Os jovens de hoje são o futuro da sociedade. Diante do que você observa em relação à falta de interesse pela política, acha que a corrupção pode aumentar nos próximos anos?
Deus permita que não. Mas, além Dele deve haver uma contribuição do ser humano. Quando começaram as ocupações de praças na Espanha, eu estava em Barcelona. Ao conversar com os conhecidos, me referi aos jovens e me corrigiram, pois eram pessoas de todas as idades protestando. É fascinante ver todas as faixas etárias defendendo o hoje e o amanhã. É a experiência dos mais velhos junto ao sonho dos mais jovens.

É preciso entender de política para não ser um idiota?

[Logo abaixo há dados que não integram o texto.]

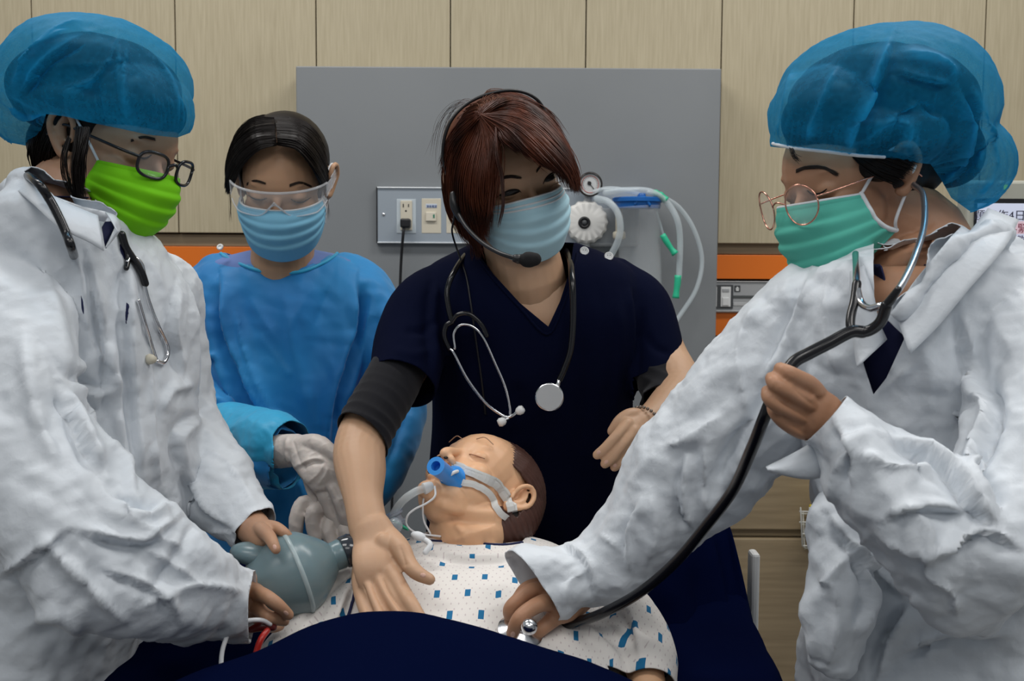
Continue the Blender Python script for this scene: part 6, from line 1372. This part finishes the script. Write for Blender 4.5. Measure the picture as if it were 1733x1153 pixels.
zt_ = [co_[md__ & (np.abs(co_[:, 1] - y) < .012), 2].max() if (md__ & (np.abs(co_[:, 1] - y) < .012)).any() else np.nan for y in ys_]; ok_ = ~np.isnan(zt_); pf_ = np.polyfit(ys_[ok_], np.array(zt_)[ok_], 2)
yc_ = np.clip(co_[:, 1], ys_[0], ys_[-1]); zr_ = np.polyval(pf_, yc_); dx_ = co_[:, 0] - xc_; dz_ = np.clip(zr_ - co_[:, 2], 0, 1); sd_ = np.clip((np.abs(dx_) - .10) / .05, 0, 1)
uv_ = np.stack([np.sign(dx_) * (np.abs(dx_) + .75 * dz_ * sd_), co_[:, 1] - .9 * (co_[:, 2] * (1 - sd_) + zr_ * sd_), co_[:, 2] * 0], 1); au_ = mg.attributes.new('cloth_uv', 'FLOAT_VECTOR', 'POINT'); au_.data.foreach_set('vector', uv_.astype(np.float32).ravel())
hg = mk('hospital_gown', mg, m_print, MK, thick=.0015); Bmg = bvh(mg)
mk('neck_piping', surf_cord(Bmg, [(715, 915), (742, 917), (800, 920), (850, 923), (884, 919)], .0016, .0006, 6), m_inner, hg)
mk('seam_piping', surf_cord(Bmg, [(602, 985), (600, 1005), (595, 1025), (588, 1048)], .0018, .001, 6), m_inner, hg)
mk('neck_tie', wire(Geo(), [P(700, 905, 1.27), P(716, 912, 1.262), P(728, 922, 1.255), P(720, 935, 1.25)], .0035), m_maskwhite, hg)
mk('knot', E(Geo(), 709, 908, 1.262, 13, 8, 9, -20), m_maskwhite, hg)

YO[0] = 0.0
# blanket over the lower body
bl = thing('navy_blanket', 'navy blanket mounded over the manikin in the foreground', 'blanket', (-.1, .95, 1.0))
edge = [(200, 1215), (330, 1150), (440, 1112), (530, 1068), (610, 1045), (700, 1045), (800, 1068), (900, 1098), (1000, 1128), (1080, 1165), (1180, 1230)]
ey = [1.02, 1.04, 1.06, 1.08, 1.095, 1.095, 1.09, 1.08, 1.06, 1.04, 1.02]
r0 = [P(x, y, d) for (x, y), d in zip(edge, ey)]
rows = [[p + Vector((0, .03, -.03)) for p in r0], r0, [p + Vector((0, -.03, .004)) for p in r0], [p + Vector((0, -.12, -.01)) for p in r0], [p + Vector((0, -.28, -.05)) for p in r0], [p + Vector((0, -.45, -.09)) for p in r0]]
gs = cloth_grid(rows, 6); ms_ = gs.mesh(); displace(ms_, lambda co, no: .004 * fbm(co * 8, 3)); mk('cloth', ms_, m_navy2, bl, thick=.004)

# ---------------------------------------------------------------- airway and ties
aw = thing('airway_holder', 'bright blue oral airway piece in the manikin mouth with white tape ties', 'airway', P(755, 805, 1.27))
m_skyplastic = mat('sky_blue_plastic', (.03, .27, .75), .35)
ymo = hm.w(0, .095, -.066).y; print('MOUTH', proj(np.array([list(hm.w(0, .095, -.066)), list(hm.w(0, .108, -.038)), list(hm.w(0, .09, -.105)), list(hm.w(0, .095, .04))])), ymo)
YM = ymo - 1.262
a0, a1 = P(768, 812, ymo), P(739, 790, ymo - .045); a = (a1 - a0)
g = Geo(); lathe(g, a0, a, [(0, .016), (.004, .0175), (.012, .013), (.020, .0105), (a.length, .0115), (a.length + .003, .0118), (a.length + .0031, .0062), (a.length - .01, .006), (a.length - .0101, .0002)], 36); mk('bite_block', g, m_skyplastic, aw, auto=45)
g = Geo(); T(g, [(752, 812, YM + 1.25, 8), (768, 800, YM + 1.248, 9), (780, 812, YM + 1.255, 8)], 4, 14); mk('flange', g, m_skyplastic, aw)
g = Geo(); wire(g, [P(748, 812, YM + 1.236), P(758, 806, YM + 1.232), P(768, 800, YM + 1.235), P(774, 798, YM + 1.242)], .0022); mk('strap_clip', g, m_white, aw)
m_tie = mat('white_tape_tie', (.70, .70, .68), .7)
def ribbon(B, pts, w, off, name, parent, m, sub=8):
    q = catmull([np.array(p, float) for p in pts], sub); c = []; last = None
    for p in q:
        h = hit(B, p[0], p[1], off)
        if h is None: h = P(p[0], p[1], last.y if last else 1.28)
        c.append(h); last = h
    G = Geo(); vs = []
    for i, p in enumerate(c):
        t = (c[min(i + 1, len(c) - 1)] - c[max(i - 1, 0)]).normalized(); v = (p - CAM).normalized(); s = t.cross(v).normalized()
        vs += [p - s * w, p - v * .0004, p + s * w]
    G.add(vs, [(3 * i + k, 3 * i + k + 1, 3 * i + 4 + k, 3 * i + 3 + k) for i in range(len(c) - 1) for k in (0, 1)]); return mk(name, G, m, parent, thick=.0006, smooth=False)
ribbon(Bm, [(766, 794), (800, 802), (835, 822), (858, 850), (868, 885), (872, 912)], .0046, .004, 'tape_tie', aw, m_tie)
ribbon(Bm, [(770, 788), (800, 798), (838, 815), (864, 845), (872, 880)], .0022, .005, 'tape_tie', aw, m_tie)
ribbon(Bm, [(778, 818), (808, 824), (828, 840), (836, 862), (850, 876), (858, 880)], .0042, .0045, 'tape_tie', aw, m_tie)
# endotracheal connector and tubes
et = thing('breathing_tube', 'clear curved breathing tube with white connector beside the manikin chin', 'tube', P(680, 870, YM + 1.22))
g = Geo(); wire(g, [P(662, 880, YM + 1.24), P(672, 860, YM + 1.235), P(686, 844, YM + 1.23), P(704, 832, YM + 1.232), P(716, 828, YM + 1.235)], .0052, 6, 16); mk('clear_tube', g, mat('clear_pvc', (.72, .78, .80), .08, alpha=.38, spec=.9), et)
g = Geo(); lathe(g, P(716, 828, YM + 1.235), P(732, 823, YM + 1.24) - P(716, 828, YM + 1.235), [(0, .0058), (.001, .0075), (.010, .0068), (.013, .0055), (.0132, .0002)], 28); mk('connector', g, m_white, et, auto=45)
g = Geo(); a = P(672, 880, YM + 1.24); d = P(664, 866, YM + 1.24) - P(676, 892, YM + 1.24); lathe(g, P(676, 892, YM + 1.24), d, [(0, .011), (.004, .0125), (.006, .0125), (.008, .0095), (.016, .0088), (.017, .013), (.0195, .013), (.020, .009), (.0201, .0002)], 32); mk('elbow_connector', g, mat('smoky_clear', (.35, .38, .45), .1, alpha=.6, spec=.9), et, auto=45)
g = Geo(); torus(g, P(676, 889, YM + 1.238), Matrix.Rotation(.5, 3, 'Y') @ Matrix.Rotation(1.2, 3, 'X'), .0125, .0011, 28, 6); mk('green_ring', g, m_green, et)
pt = thing('pilot_line', 'thin white looping line from the mouthpiece down to the gown tie', 'tube', P(700, 880, YM + 1.22))
g = Geo(); wire(g, [P(736, 824, YM + 1.232), P(736, 840, YM + 1.225), P(722, 852, YM + 1.225), P(702, 862, YM + 1.225), P(690, 873, YM + 1.225), P(688, 888, YM + 1.23), P(700, 900, YM + 1.235), P(720, 905, YM + 1.24), P(745, 908, YM + 1.25)], .0013, 8, 8); wire(g, [P(722, 832, YM + 1.24), P(716, 850, YM + 1.245), P(717, 880, YM + 1.25), P(728, 903, YM + 1.25)], .0013, 8, 8); mk('line', g, m_loop, pt)

# bag valve
bv = thing('resuscitation_bag', 'translucent grey-blue squeeze bag held beside the manikin shoulder', 'resuscitator', P(500, 970, 1.2))
sA, sB = P(424, 1003, 1.225), P(604, 926, 1.275); ax_ = (sB - sA); u = px2m(1, 1.19); k = ax_.length / (math.hypot(180, 77) * u)
m_bag = mat('frosted_silicone', (.20, .29, .32), .28, alpha=.93, spec=.6, sub=.2); col_noise(m_bag, (.14, .215, .24), (.19, .27, .295), 10)
prof = [(0, 30), (6, 44), (20, 56), (40, 66), (62, 73), (80, 77), (84, 78.5), (88, 76.5), (108, 68), (126, 53), (140, 40), (148, 31), (152, 27), (172, 25.5), (173, 1)]
q = catmull([np.array(p, float) for p in prof], 3); g = Geo(); lathe(g, sA, ax_, [(max(a, 0) * u * k, b * u) for a, b in q], 64); mk('squeeze_bag', g, m_bag, bv, auto=60)
g = Geo(); lathe(g, sA, ax_, [(a * u * k, b * u) for a, b in ((80, 77.5), (82, 79), (86, 79), (88, 76.8))], 64, False); mk('moulded_seam', g, mat('seam_silicone', (.34, .42, .44), .25), bv)
g = Geo(); lathe(g, sA, ax_, [(a * u * k, b * u) for a, b in ((168, 24), (170, 29), (173, 30), (186, 30.5), (190, 28), (202, 27), (203, 1))], 48); mk('valve_collar', g, mat('smoky_black_plastic', (.03, .035, .045), .15, spec=.8), bv, auto=40)
g = Geo(); tubeW(g, [(*P(600, 928, 1.29), .009), (*P(620, 917, 1.33), .011), (*P(645, 905, 1.32), .012), (*P(668, 890, 1.30), .010)], 5, 20); mk('valve_body', g, mat('clear_valve', (.4, .45, .5), .1, alpha=.5, spec=.9), bv)
g = Geo(); E(g, 428, 938, 1.24, 40, 20, 30, -10); mk('reservoir', g, m_bag, bv)

# cables and clip
cb = thing('white_cable', 'white monitoring cable curving up beside the dark bed edge', 'cable', P(400, 1100, 1.1))
g = Geo(); wire(g, [P(376, 1190, 1.08), P(374, 1130, 1.09), P(378, 1095, 1.10), P(392, 1065, 1.11), P(415, 1052, 1.12), P(442, 1050, 1.13), P(457, 1057, 1.14)], .0024, 8, 10); mk('cable', g, m_loop, cb)
rc = thing('red_clip', 'small red sensor clip and wire under the manikin sleeve', 'sensor', P(445, 1090, 1.13))
g = Geo(); wire(g, [P(432, 1130, 1.11), P(434, 1105, 1.115), P(442, 1082, 1.12), P(452, 1068, 1.13)], .0035, 6, 10); mk('wire', g, mat('red_plastic', (.4, .02, .015), .3), rc)
g = Geo(); T(g, [(425, 1066, 1.14, 6), (445, 1060, 1.14, 9), (462, 1062, 1.145, 7)], 4, 14); mk('clip', g, mat('dark_red_plastic', (.09, .01, .01), .3), rc)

Temos que explicar bem o sentido que usamos, que é o etimológico, ou seja, a pessoa fica confinada nela própria. O que é o idiota? Uma pessoa fechada em suas manias pessoais, em sua idiossincrasia (característica peculiar de um indivíduo ou grupo). Há uma palavra na linguística que eu gosto, que é idioleto. Temos o dialeto, que é uma versão regional de uma língua, e o idioleto seria uma linguagem só sua que impossibilita de se comunicar com outros. Então, o idiota está nessa situação. A política seria justamente essa maneira de sair do confinamento e estabelecer laços com as outras pessoas, colocando em foco a questão do poder.